There are many other instances in programming where errors at one level (a subsystem cannot fulfill it's promises so it signals an error via whatever mechanism the language provides) is considered normal behavior by a higher level (the error is expected and handled; and does not represent a failure of the program as a whole).

In some (many?) cases, the conditions in question are beyond the type system--for example, testing for the existence of a configuration file and loading a default if it is absent. Others, though might be amenable to typechecking--a suitable advanced typechecker might prove that a given message send always returns #doesNotUnderstand.

It would be unfortunate for a compiler to reject such a program as invalid, if a #doesNotUnderstand response is considered acceptable in the context where the failing message send occurs.

I don't know of any direct co

I don't know of any direct comparison such as you mention.
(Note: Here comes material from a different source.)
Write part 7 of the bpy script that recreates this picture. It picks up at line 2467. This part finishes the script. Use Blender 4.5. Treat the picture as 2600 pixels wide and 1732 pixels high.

In the grandfather of the thread Anton linked to, I posted a similar idea. Paul Snively then hinted at a connection to partial evaluation.

Excellent

Your post is a more fleshed-out example of almost exactly what I was thinking. Types represent an approximation to the behavior of our program, so why not have that notation available as program we could run and debug? In fact, maybe we could write and execute the "types program" first, and later come back and fill in the code (or have a "code inferencing" algorithm help us with that). And maybe that's somewhat similar to what Epigram does (I've been too intimidated by all the high-level mathematics behind dependent typing to actually try it out). I've definitely got a lot more to chew on. Thanks.

Expressivity of static types

One difference is in Haskell types can be derived from the context of an expression, not merely from values it operates on. For example the monadic return has a different meaning depending on the monad it is used with, and its usage may even be polymorphic.

Given that, I still prefer dynamic typing in general.